WORK TO COMPLETE
Repeat all the material exactly; pictures stay out of your copy.
####################
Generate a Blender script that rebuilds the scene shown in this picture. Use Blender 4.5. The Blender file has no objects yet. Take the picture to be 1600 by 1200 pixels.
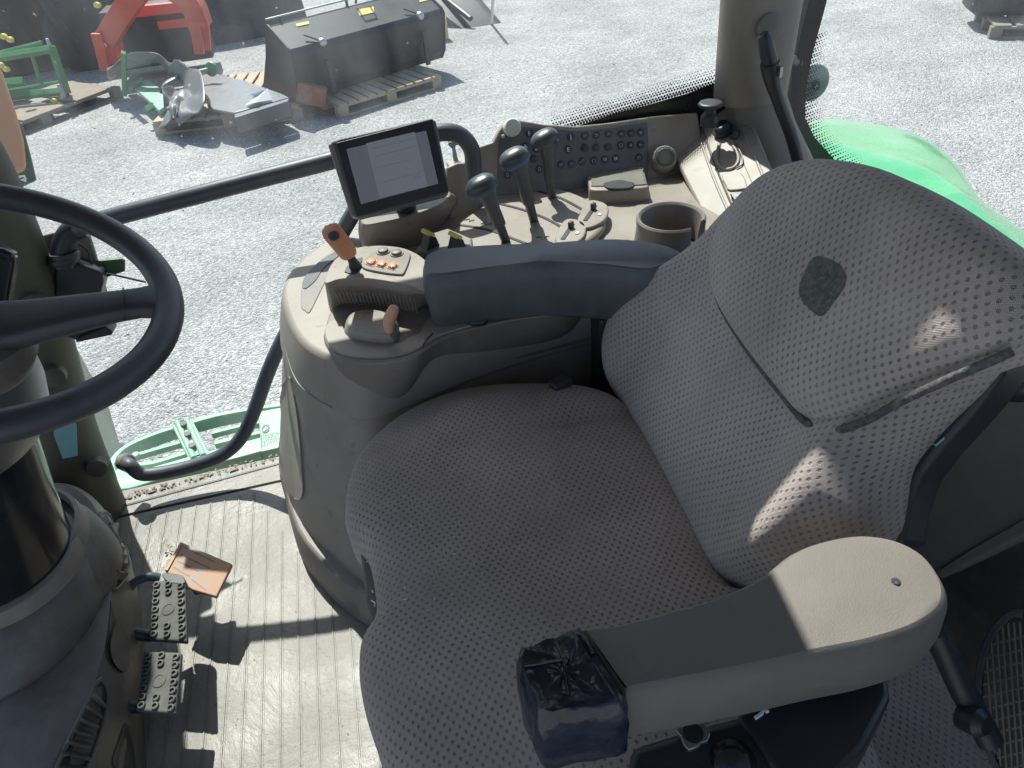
import bpy, bmesh, math, random
from mathutils import Vector, Matrix
random.seed(7)
SC = bpy.context.scene
COL = SC.collection
V = Vector

# ------------------------------------------------------------------ camera, world, sun, exposure
FPX, CX, CY, CAMH = 1180.0, 800.0, 600.0, 1.30
def _basis():
    r = math.radians(6.0)
    yw = V((447-CX, -(-289-CY), -FPX)).normalized()
    h = V((math.cos(r), math.sin(r), 0))
    z = h.cross(yw).normalized()
    if z.y < 0: z = -z
    x = yw.cross(z)
    return Matrix((x, yw, z))
ROT = _basis()
CAM = V((0, 0, CAMH))
cam = bpy.data.cameras.new('camera')
cam.sensor_width = 36.0; cam.lens = 36.0*FPX/1600.0
cam.clip_start = 0.02; cam.clip_end = 2000
cam_ob = bpy.data.objects.new('camera', cam); COL.objects.link(cam_ob)
cam_ob.matrix_world = Matrix.Translation(CAM) @ ROT.to_4x4()
SC.camera = cam_ob

SUN_DIR = V((0.10, -0.69, -1.0)).normalized()      # the way the light travels
world = bpy.data.worlds.new('World'); SC.world = world; world.use_nodes = True
wn = world.node_tree.nodes; wl = world.node_tree.links
sky = wn.new('ShaderNodeTexSky'); sky.sky_type = 'NISHITA'; sky.sun_disc = False
sky.sun_elevation = math.asin(-SUN_DIR.z)
sky.sun_rotation = math.atan2(-SUN_DIR.x, -SUN_DIR.y)
sky.air_density = 1.0; sky.dust_density = 1.5; sky.ozone_density = 1.0
wl.new(sky.outputs[0], wn['Background'].inputs[0]); wn['Background'].inputs[1].default_value = 0.13
sun = bpy.data.lights.new('sun', 'SUN'); sun.energy = 5.0; sun.angle = math.radians(0.6); sun.color = (1, .95, .88)
sun_ob = bpy.data.objects.new('sun', sun); COL.objects.link(sun_ob)
sun_ob.rotation_euler = SUN_DIR.to_track_quat('-Z', 'Y').to_euler()
SC.view_settings.view_transform = 'Standard'; SC.view_settings.look = 'None'
SC.view_settings.exposure = 0.70; SC.view_settings.gamma = 1
SC.cycles.max_bounces = 10; SC.cycles.diffuse_bounces = 5; SC.cycles.transparent_max_bounces = 12

# ------------------------------------------------------------------ measuring helpers: a line of sight met with a real plane
def ray(px, py):
    return (ROT @ V((px-CX, -(py-CY), -FPX))).normalized()
def W(px, py, z=None, y=None, x=None):
    d = ray(px, py)
    if z is not None: t = (z-CAM.z)/d.z
    elif y is not None: t = (y-CAM.y)/d.y
    else: t = (x-CAM.x)/d.x
    return CAM + d*t
class Plane:
    """a real plane in the cab; (px, py) picks a point on it, h lifts along its normal"""
    def __init__(s, p, n, e1=None):
        s.p = V(p); s.n = V(n).normalized()
        e1 = V(e1) if e1 else V((1, 0, 0))
        s.e1 = (e1 - s.n*e1.dot(s.n)).normalized(); s.e2 = s.n.cross(s.e1)
    def at(s, px, py, h=0.0):
        d = ray(px, py); p = s.p + s.n*h
        return CAM + d*((p-CAM).dot(s.n)/d.dot(s.n))
    def uv(s, P): q = P-s.p; return (q.dot(s.e1), q.dot(s.e2))
    def to(s, u, v, h=0.0): return s.p + s.e1*u + s.e2*v + s.n*h
def ZP(z): return Plane((0, 0, z), (0, 0, 1))

def catmull(pts, n=6, closed=True):
    P = [V(p) for p in pts]; N = len(P); out = []
    rng = range(N) if closed else range(N-1)
    for i in rng:
        if closed: a, b, c, d = P[(i-1) % N], P[i], P[(i+1) % N], P[(i+2) % N]
        else: a, b, c, d = P[max(i-1, 0)], P[i], P[i+1], P[min(i+2, N-1)]
        for k in range(n):
            t = k/n
            out.append(0.5*((2*b)+(c-a)*t+(2*a-5*b+4*c-d)*t*t+(3*b-a-3*c+d)*t**3))
    if not closed: out.append(P[-1])
    return out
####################
COMPLETE OUTPUT
Generate a Blender script that rebuilds the scene shown in this picture. Use Blender 4.5. The Blender file has no objects yet. Take the picture to be 1600 by 1200 pixels.
import bpy, bmesh, math, random
from mathutils import Vector, Matrix
random.seed(7)
SC = bpy.context.scene
COL = SC.collection
V = Vector

# ------------------------------------------------------------------ camera, world, sun, exposure
FPX, CX, CY, CAMH = 1180.0, 800.0, 600.0, 1.30
def _basis():
    r = math.radians(6.0)
    yw = V((447-CX, -(-289-CY), -FPX)).normalized()
    h = V((math.cos(r), math.sin(r), 0))
    z = h.cross(yw).normalized()
    if z.y < 0: z = -z
    x = yw.cross(z)
    return Matrix((x, yw, z))
ROT = _basis()
CAM = V((0, 0, CAMH))
cam = bpy.data.cameras.new('camera')
cam.sensor_width = 36.0; cam.lens = 36.0*FPX/1600.0
cam.clip_start = 0.02; cam.clip_end = 2000
cam_ob = bpy.data.objects.new('camera', cam); COL.objects.link(cam_ob)
cam_ob.matrix_world = Matrix.Translation(CAM) @ ROT.to_4x4()
SC.camera = cam_ob

SUN_DIR = V((0.10, -0.69, -1.0)).normalized()      # the way the light travels
world = bpy.data.worlds.new('World'); SC.world = world; world.use_nodes = True
wn = world.node_tree.nodes; wl = world.node_tree.links
sky = wn.new('ShaderNodeTexSky'); sky.sky_type = 'NISHITA'; sky.sun_disc = False
sky.sun_elevation = math.asin(-SUN_DIR.z)
sky.sun_rotation = math.atan2(-SUN_DIR.x, -SUN_DIR.y)
sky.air_density = 1.0; sky.dust_density = 1.5; sky.ozone_density = 1.0
wl.new(sky.outputs[0], wn['Background'].inputs[0]); wn['Background'].inputs[1].default_value = 0.13
sun = bpy.data.lights.new('sun', 'SUN'); sun.energy = 5.0; sun.angle = math.radians(0.6); sun.color = (1, .95, .88)
sun_ob = bpy.data.objects.new('sun', sun); COL.objects.link(sun_ob)
sun_ob.rotation_euler = SUN_DIR.to_track_quat('-Z', 'Y').to_euler()
SC.view_settings.view_transform = 'Standard'; SC.view_settings.look = 'None'
SC.view_settings.exposure = 0.70; SC.view_settings.gamma = 1
SC.cycles.max_bounces = 10; SC.cycles.diffuse_bounces = 5; SC.cycles.transparent_max_bounces = 12

# ------------------------------------------------------------------ measuring helpers: a line of sight met with a real plane
def ray(px, py):
    return (ROT @ V((px-CX, -(py-CY), -FPX))).normalized()
def W(px, py, z=None, y=None, x=None):
    d = ray(px, py)
    if z is not None: t = (z-CAM.z)/d.z
    elif y is not None: t = (y-CAM.y)/d.y
    else: t = (x-CAM.x)/d.x
    return CAM + d*t
class Plane:
    """a real plane in the cab; (px, py) picks a point on it, h lifts along its normal"""
    def __init__(s, p, n, e1=None):
        s.p = V(p); s.n = V(n).normalized()
        e1 = V(e1) if e1 else V((1, 0, 0))
        s.e1 = (e1 - s.n*e1.dot(s.n)).normalized(); s.e2 = s.n.cross(s.e1)
    def at(s, px, py, h=0.0):
        d = ray(px, py); p = s.p + s.n*h
        return CAM + d*((p-CAM).dot(s.n)/d.dot(s.n))
    def uv(s, P): q = P-s.p; return (q.dot(s.e1), q.dot(s.e2))
    def to(s, u, v, h=0.0): return s.p + s.e1*u + s.e2*v + s.n*h
def ZP(z): return Plane((0, 0, z), (0, 0, 1))

def catmull(pts, n=6, closed=True):
    P = [V(p) for p in pts]; N = len(P); out = []
    rng = range(N) if closed else range(N-1)
    for i in rng:
        if closed: a, b, c, d = P[(i-1) % N], P[i], P[(i+1) % N], P[(i+2) % N]
        else: a, b, c, d = P[max(i-1, 0)], P[i], P[i+1], P[min(i+2, N-1)]
        for k in range(n):
            t = k/n
            out.append(0.5*((2*b)+(c-a)*t+(2*a-5*b+4*c-d)*t*t+(3*b-a-3*c+d)*t**3))
    if not closed: out.append(P[-1])
    return out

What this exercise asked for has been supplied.